▼
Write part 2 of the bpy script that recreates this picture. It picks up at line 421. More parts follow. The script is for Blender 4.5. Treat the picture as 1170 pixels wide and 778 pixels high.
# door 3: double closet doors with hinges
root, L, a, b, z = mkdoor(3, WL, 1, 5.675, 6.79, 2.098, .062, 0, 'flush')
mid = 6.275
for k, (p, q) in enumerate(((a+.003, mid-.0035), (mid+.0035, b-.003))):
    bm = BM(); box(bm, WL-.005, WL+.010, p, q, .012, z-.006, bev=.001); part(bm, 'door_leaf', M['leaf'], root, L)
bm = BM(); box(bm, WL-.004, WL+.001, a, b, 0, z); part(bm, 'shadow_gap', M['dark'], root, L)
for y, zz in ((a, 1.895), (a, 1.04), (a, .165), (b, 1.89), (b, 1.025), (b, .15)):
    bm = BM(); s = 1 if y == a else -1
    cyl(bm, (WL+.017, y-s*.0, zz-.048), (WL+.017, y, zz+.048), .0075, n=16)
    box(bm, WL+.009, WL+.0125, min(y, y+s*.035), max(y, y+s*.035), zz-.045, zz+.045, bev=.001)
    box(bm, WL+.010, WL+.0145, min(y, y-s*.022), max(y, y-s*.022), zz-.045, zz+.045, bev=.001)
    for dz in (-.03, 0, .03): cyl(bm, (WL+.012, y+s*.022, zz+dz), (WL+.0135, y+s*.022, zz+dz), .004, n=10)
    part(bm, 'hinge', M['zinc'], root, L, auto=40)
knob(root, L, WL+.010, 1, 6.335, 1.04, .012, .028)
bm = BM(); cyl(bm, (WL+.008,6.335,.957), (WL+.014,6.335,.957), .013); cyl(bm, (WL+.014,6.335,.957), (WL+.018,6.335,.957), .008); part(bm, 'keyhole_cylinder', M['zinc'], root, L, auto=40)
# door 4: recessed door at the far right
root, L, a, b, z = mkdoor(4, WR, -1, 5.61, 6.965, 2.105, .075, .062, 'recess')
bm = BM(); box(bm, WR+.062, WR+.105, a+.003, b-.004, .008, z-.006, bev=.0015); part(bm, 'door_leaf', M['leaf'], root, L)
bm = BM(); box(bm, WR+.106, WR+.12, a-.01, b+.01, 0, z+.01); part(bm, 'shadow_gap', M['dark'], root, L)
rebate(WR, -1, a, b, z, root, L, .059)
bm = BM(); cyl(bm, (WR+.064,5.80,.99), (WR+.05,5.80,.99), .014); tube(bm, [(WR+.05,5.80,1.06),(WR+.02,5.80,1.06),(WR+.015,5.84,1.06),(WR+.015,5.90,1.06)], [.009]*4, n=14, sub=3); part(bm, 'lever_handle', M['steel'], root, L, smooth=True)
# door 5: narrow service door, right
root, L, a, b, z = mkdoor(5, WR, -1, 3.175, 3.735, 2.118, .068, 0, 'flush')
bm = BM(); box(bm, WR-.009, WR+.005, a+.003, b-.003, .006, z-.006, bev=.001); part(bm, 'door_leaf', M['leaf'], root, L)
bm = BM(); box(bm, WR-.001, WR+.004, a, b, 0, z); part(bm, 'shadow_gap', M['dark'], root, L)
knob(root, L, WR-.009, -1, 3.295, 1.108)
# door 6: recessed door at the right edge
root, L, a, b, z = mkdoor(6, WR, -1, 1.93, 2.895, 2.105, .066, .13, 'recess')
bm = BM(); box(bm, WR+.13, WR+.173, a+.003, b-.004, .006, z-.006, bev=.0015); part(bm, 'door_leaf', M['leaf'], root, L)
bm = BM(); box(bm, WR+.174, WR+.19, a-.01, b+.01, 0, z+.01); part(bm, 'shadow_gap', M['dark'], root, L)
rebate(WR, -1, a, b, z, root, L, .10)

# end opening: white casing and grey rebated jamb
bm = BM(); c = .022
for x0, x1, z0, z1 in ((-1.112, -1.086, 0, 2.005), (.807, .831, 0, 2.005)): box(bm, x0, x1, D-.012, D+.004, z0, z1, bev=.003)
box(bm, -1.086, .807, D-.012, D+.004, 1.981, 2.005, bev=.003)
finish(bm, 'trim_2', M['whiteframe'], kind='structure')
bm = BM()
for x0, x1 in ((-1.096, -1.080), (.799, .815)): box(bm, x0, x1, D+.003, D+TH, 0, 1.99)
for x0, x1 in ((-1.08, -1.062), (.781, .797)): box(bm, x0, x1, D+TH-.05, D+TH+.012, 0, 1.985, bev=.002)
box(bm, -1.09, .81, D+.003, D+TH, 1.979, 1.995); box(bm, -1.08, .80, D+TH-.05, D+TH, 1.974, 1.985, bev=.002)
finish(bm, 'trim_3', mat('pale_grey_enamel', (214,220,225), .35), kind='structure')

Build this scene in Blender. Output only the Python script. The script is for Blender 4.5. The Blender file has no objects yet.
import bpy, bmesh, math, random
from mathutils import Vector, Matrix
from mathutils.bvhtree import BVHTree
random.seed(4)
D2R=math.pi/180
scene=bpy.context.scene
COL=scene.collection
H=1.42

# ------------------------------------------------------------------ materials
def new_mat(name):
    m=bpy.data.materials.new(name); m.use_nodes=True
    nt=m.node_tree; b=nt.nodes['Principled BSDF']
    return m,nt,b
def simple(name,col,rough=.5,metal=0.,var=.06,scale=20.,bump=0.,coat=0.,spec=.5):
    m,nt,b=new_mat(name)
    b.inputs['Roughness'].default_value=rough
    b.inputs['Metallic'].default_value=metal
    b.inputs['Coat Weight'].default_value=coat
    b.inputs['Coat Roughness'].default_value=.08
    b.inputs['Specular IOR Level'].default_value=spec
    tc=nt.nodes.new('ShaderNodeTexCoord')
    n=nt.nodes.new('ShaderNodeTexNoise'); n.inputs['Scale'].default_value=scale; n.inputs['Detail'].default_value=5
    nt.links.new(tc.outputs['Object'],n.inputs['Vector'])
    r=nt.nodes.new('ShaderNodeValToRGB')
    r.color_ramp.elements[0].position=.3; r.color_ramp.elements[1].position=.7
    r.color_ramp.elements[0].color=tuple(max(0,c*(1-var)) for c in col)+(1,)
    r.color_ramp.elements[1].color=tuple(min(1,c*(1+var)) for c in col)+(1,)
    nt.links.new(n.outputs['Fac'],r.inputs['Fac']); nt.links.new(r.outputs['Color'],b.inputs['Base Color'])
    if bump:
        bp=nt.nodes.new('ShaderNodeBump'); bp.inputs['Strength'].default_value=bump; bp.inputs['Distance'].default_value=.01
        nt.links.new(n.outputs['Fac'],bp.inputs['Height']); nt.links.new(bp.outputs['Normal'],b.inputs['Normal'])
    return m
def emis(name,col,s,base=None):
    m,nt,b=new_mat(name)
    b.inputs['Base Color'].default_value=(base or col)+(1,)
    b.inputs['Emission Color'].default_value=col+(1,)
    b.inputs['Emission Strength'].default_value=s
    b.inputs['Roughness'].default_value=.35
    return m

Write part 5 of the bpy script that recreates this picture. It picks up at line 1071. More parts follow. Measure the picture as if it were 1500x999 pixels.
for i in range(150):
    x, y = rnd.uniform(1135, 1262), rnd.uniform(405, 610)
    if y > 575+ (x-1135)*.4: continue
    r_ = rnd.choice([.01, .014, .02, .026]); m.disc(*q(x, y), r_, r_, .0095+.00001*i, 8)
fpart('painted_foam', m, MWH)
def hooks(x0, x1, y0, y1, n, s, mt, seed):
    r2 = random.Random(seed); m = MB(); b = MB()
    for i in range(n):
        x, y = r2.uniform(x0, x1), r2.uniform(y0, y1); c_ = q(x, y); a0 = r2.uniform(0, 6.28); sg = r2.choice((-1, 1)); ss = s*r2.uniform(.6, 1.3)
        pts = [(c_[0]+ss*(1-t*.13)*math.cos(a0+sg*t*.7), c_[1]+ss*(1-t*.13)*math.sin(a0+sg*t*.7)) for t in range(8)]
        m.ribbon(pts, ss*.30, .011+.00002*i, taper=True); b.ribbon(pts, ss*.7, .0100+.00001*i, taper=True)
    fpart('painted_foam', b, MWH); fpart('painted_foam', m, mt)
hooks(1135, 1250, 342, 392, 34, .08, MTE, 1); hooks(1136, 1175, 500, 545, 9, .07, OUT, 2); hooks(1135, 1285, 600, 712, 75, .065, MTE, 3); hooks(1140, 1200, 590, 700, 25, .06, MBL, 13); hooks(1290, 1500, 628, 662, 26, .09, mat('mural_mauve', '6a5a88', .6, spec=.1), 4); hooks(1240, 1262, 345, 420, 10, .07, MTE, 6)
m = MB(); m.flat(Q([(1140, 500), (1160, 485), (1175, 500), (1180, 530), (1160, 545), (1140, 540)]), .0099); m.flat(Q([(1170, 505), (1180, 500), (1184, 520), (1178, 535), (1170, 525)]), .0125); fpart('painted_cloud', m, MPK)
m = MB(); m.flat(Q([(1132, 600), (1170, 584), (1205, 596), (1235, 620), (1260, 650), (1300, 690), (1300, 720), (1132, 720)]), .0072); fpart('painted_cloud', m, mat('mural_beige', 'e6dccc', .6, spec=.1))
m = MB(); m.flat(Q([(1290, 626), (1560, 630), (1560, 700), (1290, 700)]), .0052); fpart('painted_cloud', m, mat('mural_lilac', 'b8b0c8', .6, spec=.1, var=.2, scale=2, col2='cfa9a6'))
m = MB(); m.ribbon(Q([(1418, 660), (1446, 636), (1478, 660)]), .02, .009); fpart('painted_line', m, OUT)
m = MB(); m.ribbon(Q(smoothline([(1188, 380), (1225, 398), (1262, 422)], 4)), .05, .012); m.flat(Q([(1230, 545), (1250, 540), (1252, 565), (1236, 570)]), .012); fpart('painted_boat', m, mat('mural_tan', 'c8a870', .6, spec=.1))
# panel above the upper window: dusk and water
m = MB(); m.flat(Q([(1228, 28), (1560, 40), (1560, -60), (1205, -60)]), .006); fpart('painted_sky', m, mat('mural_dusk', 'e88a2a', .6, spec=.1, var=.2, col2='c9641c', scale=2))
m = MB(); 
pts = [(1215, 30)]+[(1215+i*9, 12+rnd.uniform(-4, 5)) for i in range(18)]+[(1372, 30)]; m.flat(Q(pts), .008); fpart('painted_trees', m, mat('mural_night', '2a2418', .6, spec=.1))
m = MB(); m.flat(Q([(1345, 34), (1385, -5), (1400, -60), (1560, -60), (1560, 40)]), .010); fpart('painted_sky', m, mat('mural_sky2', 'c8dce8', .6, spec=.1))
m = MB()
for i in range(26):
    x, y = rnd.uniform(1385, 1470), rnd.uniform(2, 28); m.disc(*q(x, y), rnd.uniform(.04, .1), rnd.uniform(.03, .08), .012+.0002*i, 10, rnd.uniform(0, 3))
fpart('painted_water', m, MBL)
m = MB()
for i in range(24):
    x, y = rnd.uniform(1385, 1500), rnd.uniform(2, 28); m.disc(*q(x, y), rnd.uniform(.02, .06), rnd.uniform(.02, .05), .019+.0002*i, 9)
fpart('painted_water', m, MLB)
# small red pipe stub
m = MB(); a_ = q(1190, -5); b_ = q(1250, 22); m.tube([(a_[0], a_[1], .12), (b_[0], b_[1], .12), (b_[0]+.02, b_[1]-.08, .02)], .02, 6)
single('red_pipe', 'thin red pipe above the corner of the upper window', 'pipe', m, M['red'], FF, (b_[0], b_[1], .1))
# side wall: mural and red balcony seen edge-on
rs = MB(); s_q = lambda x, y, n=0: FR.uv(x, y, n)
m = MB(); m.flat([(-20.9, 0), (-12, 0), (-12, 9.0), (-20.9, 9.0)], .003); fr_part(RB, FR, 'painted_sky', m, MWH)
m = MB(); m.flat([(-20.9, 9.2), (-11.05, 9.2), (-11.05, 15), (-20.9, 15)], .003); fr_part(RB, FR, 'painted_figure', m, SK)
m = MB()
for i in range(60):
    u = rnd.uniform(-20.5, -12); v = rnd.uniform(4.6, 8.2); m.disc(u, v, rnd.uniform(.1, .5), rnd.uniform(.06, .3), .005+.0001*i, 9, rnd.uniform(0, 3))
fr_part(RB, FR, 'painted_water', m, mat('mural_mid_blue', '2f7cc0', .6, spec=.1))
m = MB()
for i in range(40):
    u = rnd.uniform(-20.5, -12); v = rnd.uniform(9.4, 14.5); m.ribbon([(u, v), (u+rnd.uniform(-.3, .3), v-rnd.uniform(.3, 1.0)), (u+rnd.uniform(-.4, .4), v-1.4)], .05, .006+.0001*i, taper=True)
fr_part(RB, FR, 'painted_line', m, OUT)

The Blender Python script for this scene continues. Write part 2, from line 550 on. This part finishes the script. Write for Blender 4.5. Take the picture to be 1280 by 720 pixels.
▲
How many lines of the listing above include the word "pixels"? Reply with the number alone.

3